US tries the 'fair go' treatment for federal employment

By Harley Dennett

February 20, 2017

How do you eliminate unconscious bias for government job applicants with a criminal history or adverse credit background? ‘Ban the box’ said the United States’ Office of Personnel Management, some three years after an order from then-president Barack Obama to prevent undue denials of federal employment opportunities.

The term comes from an international campaign by civil rights groups to help people released from prison rebuild their lives.

‘Ban the box’ will become mandatory for all US agencies by March 31, 2017, according to new guidance from the OPM.

The aim, says the OPM, is “to encourage more individuals with the requisite knowledge, skills, and ability to apply for federal positions by making it more clear that the government provides a fair opportunity to compete for federal employment to applicants from all segments of society, including those with prior criminal histories or who have experienced financial difficulty through no fault of their own.”

Despite the long delay, this is one policy that has survived into the Trump administration. After all, even their new boss has filed for Chapter 11 bankruptcy protection no less than six times.

In practice, ‘ban the box’ doesn’t mean criminal history or financial background is not investigated. Instead it limits when during the hiring process those questions can be asked and answered.

“This rule generally prohibits a hiring agency from making specific inquiries into an applicant’s criminal and/or adverse credit background of the sort asked on Optional Form (OF) 306, “Declaration for Federal Employment,” or other forms used to conduct background investigations for Federal employment, until the hiring agency has made a conditional offer of employment to the applicant.

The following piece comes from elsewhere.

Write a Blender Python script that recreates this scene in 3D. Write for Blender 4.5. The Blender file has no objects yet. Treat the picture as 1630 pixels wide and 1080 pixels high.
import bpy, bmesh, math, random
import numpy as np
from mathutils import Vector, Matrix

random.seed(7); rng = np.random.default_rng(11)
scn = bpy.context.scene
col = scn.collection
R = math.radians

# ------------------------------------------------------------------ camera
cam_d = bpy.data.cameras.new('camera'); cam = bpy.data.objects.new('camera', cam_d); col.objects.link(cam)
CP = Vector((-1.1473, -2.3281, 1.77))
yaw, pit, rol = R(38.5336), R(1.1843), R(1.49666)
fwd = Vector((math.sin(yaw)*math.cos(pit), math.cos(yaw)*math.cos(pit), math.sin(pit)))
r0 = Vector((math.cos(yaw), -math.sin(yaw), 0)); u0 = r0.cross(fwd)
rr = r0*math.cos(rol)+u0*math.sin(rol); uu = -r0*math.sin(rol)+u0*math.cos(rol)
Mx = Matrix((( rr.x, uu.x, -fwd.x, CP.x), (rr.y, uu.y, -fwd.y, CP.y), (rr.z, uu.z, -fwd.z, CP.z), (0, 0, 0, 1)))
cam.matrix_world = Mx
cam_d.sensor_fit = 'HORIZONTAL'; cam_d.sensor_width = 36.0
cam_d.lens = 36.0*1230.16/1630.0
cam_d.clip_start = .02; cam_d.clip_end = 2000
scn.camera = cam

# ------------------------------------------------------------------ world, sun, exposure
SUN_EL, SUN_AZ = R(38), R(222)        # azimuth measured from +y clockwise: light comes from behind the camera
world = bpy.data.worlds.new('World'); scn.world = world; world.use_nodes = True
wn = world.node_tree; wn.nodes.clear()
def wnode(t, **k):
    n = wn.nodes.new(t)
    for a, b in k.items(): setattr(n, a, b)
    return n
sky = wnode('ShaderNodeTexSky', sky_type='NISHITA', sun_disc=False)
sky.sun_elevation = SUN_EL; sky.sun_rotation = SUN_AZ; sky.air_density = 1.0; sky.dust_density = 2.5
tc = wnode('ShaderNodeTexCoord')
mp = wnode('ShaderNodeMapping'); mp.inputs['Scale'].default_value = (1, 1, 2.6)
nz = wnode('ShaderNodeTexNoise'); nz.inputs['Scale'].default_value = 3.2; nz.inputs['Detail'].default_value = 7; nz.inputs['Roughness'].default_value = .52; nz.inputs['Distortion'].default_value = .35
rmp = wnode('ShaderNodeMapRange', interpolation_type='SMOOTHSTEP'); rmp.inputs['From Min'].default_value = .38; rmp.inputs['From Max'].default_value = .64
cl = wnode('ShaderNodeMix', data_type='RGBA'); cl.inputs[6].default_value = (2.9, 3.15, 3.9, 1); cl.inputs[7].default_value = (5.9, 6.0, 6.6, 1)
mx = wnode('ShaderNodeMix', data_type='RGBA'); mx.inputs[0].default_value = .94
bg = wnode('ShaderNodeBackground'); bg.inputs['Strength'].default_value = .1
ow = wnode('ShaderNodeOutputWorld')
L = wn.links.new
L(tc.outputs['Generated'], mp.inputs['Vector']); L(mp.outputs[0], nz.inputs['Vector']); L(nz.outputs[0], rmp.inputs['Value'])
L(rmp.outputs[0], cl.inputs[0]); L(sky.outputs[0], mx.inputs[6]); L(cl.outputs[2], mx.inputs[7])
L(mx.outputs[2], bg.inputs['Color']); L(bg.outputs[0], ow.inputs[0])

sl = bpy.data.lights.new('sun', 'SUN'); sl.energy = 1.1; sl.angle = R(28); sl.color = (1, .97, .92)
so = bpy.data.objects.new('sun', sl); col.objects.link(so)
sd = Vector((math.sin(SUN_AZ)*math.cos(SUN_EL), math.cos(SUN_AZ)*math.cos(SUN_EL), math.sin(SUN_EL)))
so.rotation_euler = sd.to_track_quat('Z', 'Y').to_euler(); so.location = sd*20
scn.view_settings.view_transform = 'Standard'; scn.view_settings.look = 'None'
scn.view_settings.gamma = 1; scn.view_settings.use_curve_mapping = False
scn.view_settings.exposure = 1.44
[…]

“… OPM may permit exceptions to this rule in cases where there may be legitimate, job/position-related reasons why a hiring agency may need to determine earlier in the hiring process if applicants with criminal or financial issues meet the qualification requirements or are suitable for the particular types of positions they are seeking to fill.”

OPM has given a few examples when exemptions might be valid:

  • Where the ability to testify as a witness is a requirement of the position, and thus a clean criminal history record would be essential to the ability to perform one of the duties of the position effectively.  In these cases, the agency will need to demonstrate the validity of its conclusion that the presence of certain background information would be disqualifying.
  • Where the expense of completing the examination makes it appropriate to adjudicate suitability at the outset of the process. For example, a position that requires that an applicant complete a rigorous training regimen and pass an examination based upon the training before he or she may be selected.